Chris, at Stumbling and Mumbling, offers an either-or:
This raises a question which should be made explicit: should politics serve the preferences of voters, or their interests?
In the context of a liberal-democratic polity, the only possible answer to this is: neither one nor the other exclusively, but both. A short way of explaining the reason for this would be to say that because we live in a democracy, governments have to pay some attention to the preferences of the electorate; but because the form of the democracy is representative, governments also have to pay attention to the electorate's interests.

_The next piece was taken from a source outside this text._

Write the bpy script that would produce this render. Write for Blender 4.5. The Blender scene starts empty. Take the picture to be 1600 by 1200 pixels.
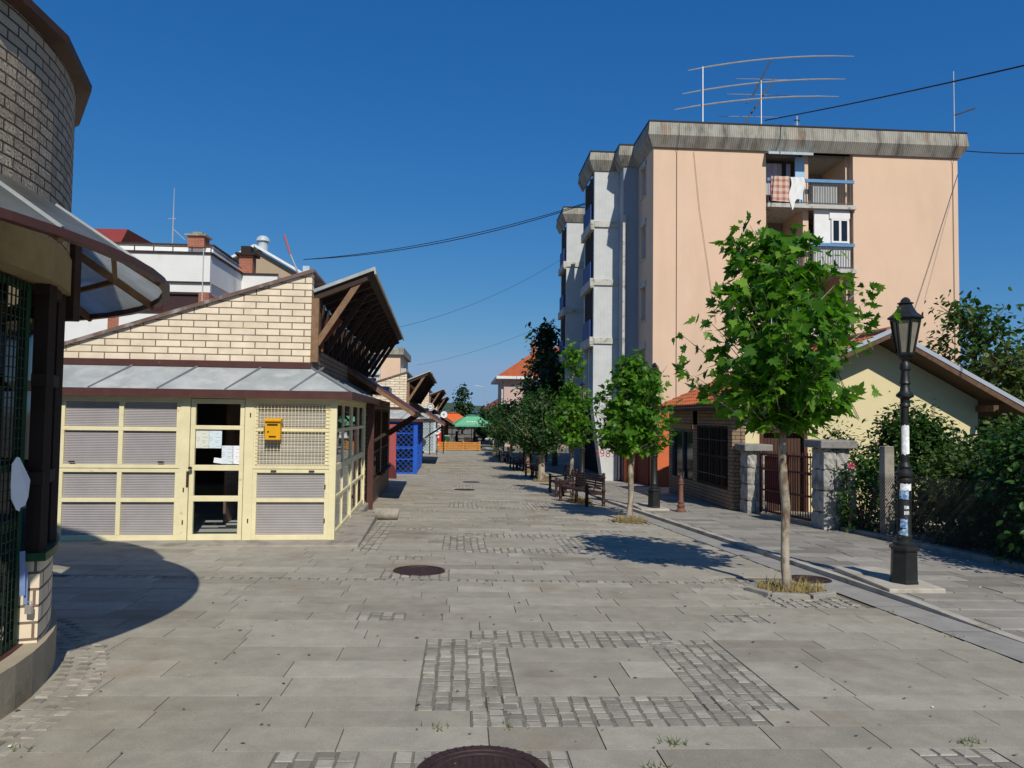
import bpy, bmesh, math, random
import numpy as np
from mathutils import Vector, Matrix
random.seed(7)
rng = np.random.default_rng(7)
SC = bpy.context.scene
COL = SC.collection
R = math.radians

# ------------------------------------------------------------------ ground height
def gz(x, y):
    x = max(-9.0, min(13.0, x))
    if y < 26: z = -0.0245 * y
    elif y < 36: t = y - 26; z = -0.637 - 0.0245 * (t - t * t / 20)
    else: z = -0.7595
    fx = 1.0 if y < 30 else max(0.0, 1 - (y - 30) / 20)
    return z - 0.0125 * x * fx

# ------------------------------------------------------------------ materials
MATS = {}
class NT:
    def __init__(s, name):
        s.m = bpy.data.materials.new(name); s.m.use_nodes = True
        s.t = s.m.node_tree; s.t.nodes.clear()
        s.out = s.n('ShaderNodeOutputMaterial')
    def n(s, typ, **kw):
        nd = s.t.nodes.new(typ)
        for k, v in kw.items():
            if k.startswith('i_'): nd.inputs[k[2:].replace('_', ' ')].default_value = v
            else: setattr(nd, k, v)
        return nd
    def l(s, a, b): s.t.links.new(a, b)
    def noise(s, scale, vec=None, detail=4, rough=.6):
        nd = s.n('ShaderNodeTexNoise'); nd.inputs['Scale'].default_value = scale
        nd.inputs['Detail'].default_value = detail; nd.inputs['Roughness'].default_value = rough
        if vec is not None: s.l(vec, nd.inputs['Vector'])
        return nd
    def coord(s, kind='Object'):
        return s.n('ShaderNodeTexCoord').outputs[kind]
    def mapping(s, vec, scale=(1, 1, 1), loc=(0, 0, 0), rot=(0, 0, 0)):
        mp = s.n('ShaderNodeMapping'); s.l(vec, mp.inputs['Vector'])
        mp.inputs['Scale'].default_value = scale; mp.inputs['Location'].default_value = loc; mp.inputs['Rotation'].default_value = rot
        return mp.outputs['Vector']
    def ramp(s, fac, stops):
        r = s.n('ShaderNodeValToRGB'); s.l(fac, r.inputs['Fac'])
        e = r.color_ramp.elements
        while len(e) < len(stops): e.new(.5)
        for i, (p, c) in enumerate(stops):
            e[i].position = p
            e[i].color = (c[0], c[1], c[2], 1) if hasattr(c, '__len__') else (c, c, c, 1)
        return r.outputs['Color']
    def mix(s, fac, a, b, blend='MIX'):
        mx = s.n('ShaderNodeMix', data_type='RGBA', blend_type=blend)
        for sock, v in ((mx.inputs[0], fac), (mx.inputs[6], a), (mx.inputs[7], b)):
            if hasattr(v, 'is_linked') or hasattr(v, 'links'): s.l(v, sock)
            elif hasattr(v, '__len__'): sock.default_value = (v[0], v[1], v[2], 1)
            else: sock.default_value = v
        return mx.outputs[2]
    def math(s, op, a, b=None):
        nd = s.n('ShaderNodeMath', operation=op)
        for i, v in enumerate((a, b)):
            if v is None: continue
            if hasattr(v, 'links'): s.l(v, nd.inputs[i])
            else: nd.inputs[i].default_value = v
        return nd.outputs[0]
    def bump(s, h, strength=.3, dist=.01):
        b = s.n('ShaderNodeBump'); b.inputs['Strength'].default_value = strength; b.inputs['Distance'].default_value = dist
        s.l(h, b.inputs['Height']); return b.outputs['Normal']
    def bsdf(s, col, rough=.8, metal=0, normal=None, spec=.3, **kw):
        p = s.n('ShaderNodeBsdfPrincipled')
        for nm, v in (('Base Color', col), ('Roughness', rough), ('Metallic', metal), ('Specular IOR Level', spec)):
            if hasattr(v, 'links'): s.l(v, p.inputs[nm])
            elif nm == 'Base Color': p.inputs[nm].default_value = (v[0], v[1], v[2], 1)
            else: p.inputs[nm].default_value = v
        if normal is not None: s.l(normal, p.inputs['Normal'])
        s.l(p.outputs[0], s.out.inputs[0]); return p

def surf(name, col, rough=.8, var=.18, scale=6, bump=.15, metal=0, spec=.3, dirt=None, dirt_scale=2.5, dirt_lo=.52, dirt_hi=.72, streak=1.0, bscale=None):
    if name in MATS: return MATS[name]
    t = NT(name); c = t.coord()
    n1 = t.noise(scale, c); f = t.ramp(n1.outputs[0], [(.25, 1 - var), (.75, 1 + var)])
    colr = t.mix(1.0, col, f, 'MULTIPLY')
    if dirt is not None:
        v = t.mapping(c, (1, 1, 1 / streak)) if streak != 1 else c
        n2 = t.noise(dirt_scale, v, 6, .65)
        colr = t.mix(t.ramp(n2.outputs[0], [(dirt_lo, 0.0), (dirt_hi, 1.0)]), colr, dirt)
    n3 = t.noise(bscale or scale * 12, c, 3)
    t.bsdf(colr, rough, metal, t.bump(n3.outputs[0], bump, .01) if bump else None, spec)
    MATS[name] = t.m; return t.m

def brick(name, c1, c2, mortar, bw=.38, bh=.104, ms=.008, rough=.85, stain=None, wavy=False):
    t = NT(name); uv = t.n('ShaderNodeUVMap').outputs[0]
    b = t.n('ShaderNodeTexBrick'); t.l(uv, b.inputs['Vector'])
    b.inputs['Scale'].default_value = 1; b.inputs['Brick Width'].default_value = bw; b.inputs['Row Height'].default_value = bh
    b.inputs['Mortar Size'].default_value = ms; b.inputs['Mortar Smooth'].default_value = .15; b.inputs['Bias'].default_value = -.1
    b.inputs['Color1'].default_value = (*c1, 1); b.inputs['Color2'].default_value = (*c2, 1); b.inputs['Mortar'].default_value = (*mortar, 1)
    n = t.noise(3.5, uv); col = t.mix(1.0, b.outputs[0], t.ramp(n.outputs[0], [(.3, .86), (.7, 1.1)]), 'MULTIPLY')
    if stain is not None:
        n2 = t.noise(1.1, uv, 5); col = t.mix(t.ramp(n2.outputs[0], [(.55, 0.), (.75, .7)]), col, stain)
    hf = t.math('MULTIPLY', b.outputs[1], -1.0)
    if wavy:
        w = t.n('ShaderNodeTexWave', bands_direction='DIAGONAL'); w.inputs['Scale'].default_value = 14; w.inputs['Distortion'].default_value = 9
        w.inputs['Detail'].default_value = 3; t.l(uv, w.inputs['Vector']); hf = t.math('ADD', hf, t.math('MULTIPLY', w.outputs[1], .55))
    n3 = t.noise(60, uv, 3); hf = t.math('ADD', hf, t.math('MULTIPLY', n3.outputs[0], .25))
    t.bsdf(col, rough, 0, t.bump(hf, .6, .008), .2); return t.m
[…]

A government that simply ignored the preferences of those it governed might as well not bother with elections. It could in theory still be a good government (though you wouldn't bet your house on that), but even assuming it made decisions conscientiously in the interests of the population, it would be at best a benevolent despotism. Imagine a general election in which Party A promises to reform the marriage laws so as to legalize same-sex marriage (at the time illegal) and Party B argues for leaving the marriage laws unchanged. Party A then wins and leaves the marriage laws unchanged. Do the electors have any grounds for complaint? Unless you think they don't, preferences matter.
On the other hand, people elected to represent others are chosen to do a specific job, a job for which they have time that others don't and which in principle allows them to research issues in a way that not all their constituents can. The latter are entitled to expect of their representatives that they'll take the trouble to save the country from disastrous outcomes and errors of one kind and another. If something goes badly wrong during the incumbency of the government formed by Party A, the electorate can quite properly punish it next time round, and irrespective of the electorate's own preferences last time round.
The real question, therefore, is not: preferences or interests? It is: what is the proper balance or combination here?